→ **Short exercise**
Please give the data below again in full, exactly as it stands.
[start]
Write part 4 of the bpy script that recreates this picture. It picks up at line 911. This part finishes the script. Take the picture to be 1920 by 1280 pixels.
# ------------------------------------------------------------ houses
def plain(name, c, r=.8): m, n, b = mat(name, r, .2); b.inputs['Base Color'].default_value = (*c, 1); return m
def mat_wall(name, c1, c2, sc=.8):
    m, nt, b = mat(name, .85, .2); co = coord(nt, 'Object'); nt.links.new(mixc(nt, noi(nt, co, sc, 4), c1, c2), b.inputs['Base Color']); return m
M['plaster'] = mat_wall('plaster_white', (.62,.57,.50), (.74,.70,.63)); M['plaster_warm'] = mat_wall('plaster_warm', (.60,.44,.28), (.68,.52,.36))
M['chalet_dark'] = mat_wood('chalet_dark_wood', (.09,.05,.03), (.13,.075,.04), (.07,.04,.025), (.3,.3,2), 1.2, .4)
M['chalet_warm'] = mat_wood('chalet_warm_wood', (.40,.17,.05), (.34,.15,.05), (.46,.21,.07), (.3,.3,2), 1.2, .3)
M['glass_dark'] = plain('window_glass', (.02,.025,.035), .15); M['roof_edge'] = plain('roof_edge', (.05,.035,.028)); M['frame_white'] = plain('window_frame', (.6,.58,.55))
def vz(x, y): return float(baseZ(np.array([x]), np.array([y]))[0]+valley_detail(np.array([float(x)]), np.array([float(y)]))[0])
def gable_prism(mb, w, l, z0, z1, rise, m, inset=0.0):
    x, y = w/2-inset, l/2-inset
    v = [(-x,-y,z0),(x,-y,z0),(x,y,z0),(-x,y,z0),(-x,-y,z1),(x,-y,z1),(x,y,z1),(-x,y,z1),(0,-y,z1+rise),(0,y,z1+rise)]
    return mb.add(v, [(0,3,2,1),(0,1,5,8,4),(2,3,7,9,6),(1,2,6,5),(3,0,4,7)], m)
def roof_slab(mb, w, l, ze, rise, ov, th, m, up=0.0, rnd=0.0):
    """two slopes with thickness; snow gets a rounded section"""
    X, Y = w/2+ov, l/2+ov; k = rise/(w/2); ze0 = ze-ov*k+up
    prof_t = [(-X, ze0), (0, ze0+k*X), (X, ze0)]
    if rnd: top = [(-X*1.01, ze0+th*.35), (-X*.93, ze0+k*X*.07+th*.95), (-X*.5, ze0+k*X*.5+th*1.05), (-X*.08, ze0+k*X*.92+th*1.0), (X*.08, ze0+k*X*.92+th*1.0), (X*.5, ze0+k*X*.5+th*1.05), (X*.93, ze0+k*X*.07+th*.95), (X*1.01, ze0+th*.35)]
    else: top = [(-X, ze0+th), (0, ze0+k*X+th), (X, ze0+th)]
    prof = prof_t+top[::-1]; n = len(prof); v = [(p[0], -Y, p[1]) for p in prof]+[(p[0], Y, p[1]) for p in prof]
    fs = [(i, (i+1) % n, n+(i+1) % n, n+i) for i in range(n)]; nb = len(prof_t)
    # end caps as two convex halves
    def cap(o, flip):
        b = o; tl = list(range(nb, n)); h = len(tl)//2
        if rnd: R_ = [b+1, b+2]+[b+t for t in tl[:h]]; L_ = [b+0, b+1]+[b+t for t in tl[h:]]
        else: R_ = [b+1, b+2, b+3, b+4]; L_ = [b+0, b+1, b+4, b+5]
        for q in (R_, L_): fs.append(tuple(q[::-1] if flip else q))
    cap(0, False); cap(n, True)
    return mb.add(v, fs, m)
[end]
→ **Expected answer**
Write part 4 of the bpy script that recreates this picture. It picks up at line 911. This part finishes the script. Take the picture to be 1920 by 1280 pixels.
# ------------------------------------------------------------ houses
def plain(name, c, r=.8): m, n, b = mat(name, r, .2); b.inputs['Base Color'].default_value = (*c, 1); return m
def mat_wall(name, c1, c2, sc=.8):
    m, nt, b = mat(name, .85, .2); co = coord(nt, 'Object'); nt.links.new(mixc(nt, noi(nt, co, sc, 4), c1, c2), b.inputs['Base Color']); return m
M['plaster'] = mat_wall('plaster_white', (.62,.57,.50), (.74,.70,.63)); M['plaster_warm'] = mat_wall('plaster_warm', (.60,.44,.28), (.68,.52,.36))
M['chalet_dark'] = mat_wood('chalet_dark_wood', (.09,.05,.03), (.13,.075,.04), (.07,.04,.025), (.3,.3,2), 1.2, .4)
M['chalet_warm'] = mat_wood('chalet_warm_wood', (.40,.17,.05), (.34,.15,.05), (.46,.21,.07), (.3,.3,2), 1.2, .3)
M['glass_dark'] = plain('window_glass', (.02,.025,.035), .15); M['roof_edge'] = plain('roof_edge', (.05,.035,.028)); M['frame_white'] = plain('window_frame', (.6,.58,.55))
def vz(x, y): return float(baseZ(np.array([x]), np.array([y]))[0]+valley_detail(np.array([float(x)]), np.array([float(y)]))[0])
def gable_prism(mb, w, l, z0, z1, rise, m, inset=0.0):
    x, y = w/2-inset, l/2-inset
    v = [(-x,-y,z0),(x,-y,z0),(x,y,z0),(-x,y,z0),(-x,-y,z1),(x,-y,z1),(x,y,z1),(-x,y,z1),(0,-y,z1+rise),(0,y,z1+rise)]
    return mb.add(v, [(0,3,2,1),(0,1,5,8,4),(2,3,7,9,6),(1,2,6,5),(3,0,4,7)], m)
def roof_slab(mb, w, l, ze, rise, ov, th, m, up=0.0, rnd=0.0):
    """two slopes with thickness; snow gets a rounded section"""
    X, Y = w/2+ov, l/2+ov; k = rise/(w/2); ze0 = ze-ov*k+up
    prof_t = [(-X, ze0), (0, ze0+k*X), (X, ze0)]
    if rnd: top = [(-X*1.01, ze0+th*.35), (-X*.93, ze0+k*X*.07+th*.95), (-X*.5, ze0+k*X*.5+th*1.05), (-X*.08, ze0+k*X*.92+th*1.0), (X*.08, ze0+k*X*.92+th*1.0), (X*.5, ze0+k*X*.5+th*1.05), (X*.93, ze0+k*X*.07+th*.95), (X*1.01, ze0+th*.35)]
    else: top = [(-X, ze0+th), (0, ze0+k*X+th), (X, ze0+th)]
    prof = prof_t+top[::-1]; n = len(prof); v = [(p[0], -Y, p[1]) for p in prof]+[(p[0], Y, p[1]) for p in prof]
    fs = [(i, (i+1) % n, n+(i+1) % n, n+i) for i in range(n)]; nb = len(prof_t)
    # end caps as two convex halves
    def cap(o, flip):
        b = o; tl = list(range(nb, n)); h = len(tl)//2
        if rnd: R_ = [b+1, b+2]+[b+t for t in tl[:h]]; L_ = [b+0, b+1]+[b+t for t in tl[h:]]
        else: R_ = [b+1, b+2, b+3, b+4]; L_ = [b+0, b+1, b+4, b+5]
        for q in (R_, L_): fs.append(tuple(q[::-1] if flip else q))
    cap(0, False); cap(n, True)
    return mb.add(v, fs, m)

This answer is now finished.